Q I went out to dinner last night with a rather successful friend of mine who was in town from his international job, and he had a reaction that had me worried about my shoes. We were talking about assessing potential customers in general, and he said he looked at their shoes first. I said I had dressed up especially for dinner and he looked down at my shoes but didn’t comment, which I didn’t think was a good sign. I am attaching a photo of my shoes. What are your thoughts?
A Well, these shoes are a bit on the “wild side” of fashion. (The photo showed a double-buckle shoe with additional perforations, in a two-tone mix of tan and black leather.) Admittedly, the styling and colors lean heavily toward the social side of dress, and aren’t for business. . Since your friend seems like a judgmental type, it seems unlikely that he admired such a style…or was jealous.

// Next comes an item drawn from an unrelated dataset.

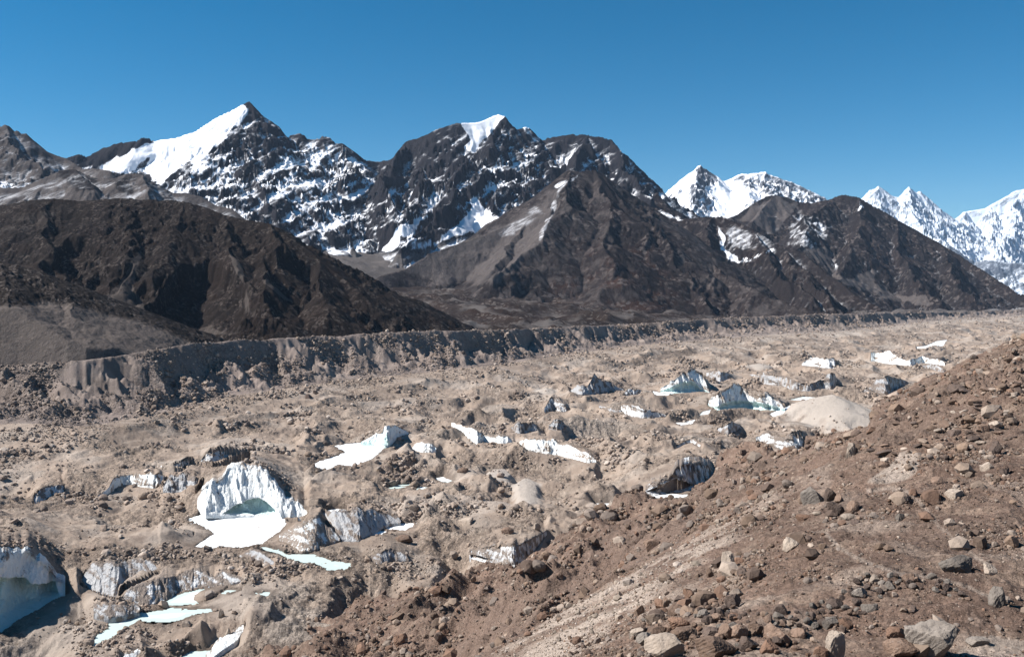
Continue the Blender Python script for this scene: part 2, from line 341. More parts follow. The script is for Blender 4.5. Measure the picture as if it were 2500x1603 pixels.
# ------------------------------------------------------------ ponds and frozen pools: (kind, crop, outline)
PONDS = [
 ('E', [(1220,315),(1290,285),(1450,268),(1600,258),(1740,255),(1810,285),(1850,310),(1870,340),(1820,390),(1760,430),(1720,460),(1690,490),(1640,505),(1600,512),(1540,495),(1440,485),(1380,500),(1270,490),(1400,405),(1340,365)], .0, 'broad white frozen pond spread below the arched ice cave'),
 ('E', [(1690,495),(1760,500),(1880,540),(2050,540),(2150,580),(2290,600),(2250,650),(2140,640),(2060,600),(1940,580),(1830,545),(1740,515)], .55, 'narrow pale turquoise outflow channel trailing away from the big frozen pond'),
 ('F', [(355,415),(440,400),(560,390),(720,415),(700,440),(620,510),(480,565),(380,550),(300,590),(200,570),(210,540),(300,510),(430,465),(400,440)], .0, 'white frozen pond with a notched shore below a small turquoise ice cliff'),
 ('E', [(600,1120),(640,1060),(720,1020),(700,990),(780,950),(900,925),(1100,895),(1370,895),(1380,915),(1250,930),(1200,960),(1100,990),(960,985),(900,965),(830,1010),(720,1085),(610,1135)], .42, 'long crooked greenish pond with a white icy middle'),
 ('E', [(1050,865),(1120,820),(1250,775),(1480,740),(1500,745),(1380,830),(1280,865),(1150,875)], .38, 'pale wedge shaped pond under the dirty streaked ice wall'),
 ('E', [(1440,795),(1470,775),(1580,770),(1500,800)], .4, 'tiny grey pool right of the wedge shaped pond'),
 ('E', [(1660,790),(1760,785),(1740,815),(1680,800)], .6, 'tiny turquoise pool among rubble'),
 ('E', [(1170,1215),(1250,1170),(1400,1165),(1345,1220),(1250,1260)], .6, 'dull turquoise pool beside a white ice ledge at the near edge'),
 ('F', [(570,1070),(640,1030),(740,1035),(700,1060)], .0, 'small white ice sheet, left one of a pair below grey ice'),
 ('F', [(690,1010),(800,985),(960,975),(870,1030),(760,1025)], .0, 'small white ice sheet, right one of a pair below grey ice'),
 ('F', [(730,720),(880,690),(935,690),(880,720),(780,730)], .5, 'thin greenish pool in the middle of the rubble'),
 ('F', [(940,740),(980,715),(1030,715),(1000,735)], .2, 'tiny white pool beside the thin greenish pool'),
 ('F', [(1090,650),(1150,640),(1210,670),(1180,685),(1110,665)], .1, 'small oval white ice patch on brown rubble'),
 ('H', [(1700,392),(1760,385),(1830,355),(1900,345),(1875,385),(1790,387),(1760,400),(1705,402)], .0, 'distant white frozen pool below the far moraine wall'),
 ('G', [(1680,525),(1760,545),(1860,550),(1800,565),(1710,560)], .0, 'white slip of ice left of the green banded cliff'),
 ('G', [(1880,790),(1960,790),(2040,765),(2020,800),(1920,812)], .0, 'thin white ice strip on tan rubble'),
 ('G', [(2080,730),(2110,700),(2170,685),(2160,720)], .1, 'small white ice patch below the left end of the overhanging cliff'),
 ('H', [(750,830),(800,800),(880,772),(830,825),(770,845)], .0, 'white ice wedge between the overhanging cliff and the pale sand cone'),
 ('H', [(880,735),(960,715),(1060,720),(980,742)], .2, 'faint icy strip at the top of the pale sand cone'),
 ('G', [(1670,1385),(1850,1385),(1980,1390),(1960,1412),(1780,1422),(1690,1410)], .1, 'pale frozen strip below the black ice cave'),
 ('G', [(1200,1465),(1330,1465),(1300,1488),(1240,1480)], .0, 'small bright ice pool at the foot of a grey fan'),
 ('H', [(780,1032),(860,1040),(950,1050),(890,1068),(810,1052)], .0, 'white frozen sliver under a grey fluted ice cliff'),
 ('F', [(300,885),(370,875),(440,880),(440,900),(350,918)], .0, 'small white ice lens right of the great ice arch'),
 ('F', [(1690,322),(1740,308),(1790,304),(1745,325)], .1, 'tiny white pool below a dark notched ice cliff'),
]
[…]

While a man’s basic clothes (suit, shirt, and tie) make up the main aspects of his attire, his accessories are often the distinctive elements that set him apart from the crowd. When I am asked “What are the key indicators that a man knows how to dress with style and taste?” my answer is “His shoes, his watch and his tie.” Simplicity is essential to good taste in all things, and nowhere more so than in shoes. Understated, well-polished, high-quality shoes are well worth the investment.
I believe that men should wear classic, traditional shoe styles in professional situations, and I agree with your friend that shoes send a strong signal about a person’s style of dress. This is especially true for business clothes. But I’m also open to wearing all kinds of fun, colorful shoes for casual social occasions. While sneakers or even high-end driving loafers may not work for some social occasions, generally a thin leather loafer is fine.
Where I have a problem is when a man confuses appropriate and inappropriate occasions when and where to wear what type of shoe. Lately, the most common mistake I see is choosing these dark leather shoes with white soles to wear for business or dressy/social occasions. If your dinner was actually a business event rather than a social event, then I can understand his reaction. But if it was strictly social, with no commercial element, and if the restaurant you were eating at was not an upscale gourmet temple, then I see nothing wrong with your light choice.
Maybe your friend doesn’t have the same tolerance for casual clothes. Also, you mentioned his “international work”. You should know that in Europe, men are much less ready to accept shifted deviations from the norm in men’s fashion. An Italian gentleman can often wear well-polished calfskin lace-up shoes in almost any setting.
By the way, I was not only impressed with your interest in “dressing up” for dinner and paying attention to the intricacies of male attire, but also how you handled his reaction to your choice. Too often, men tend to ignore the intricacies of dress and how the world reacts to it.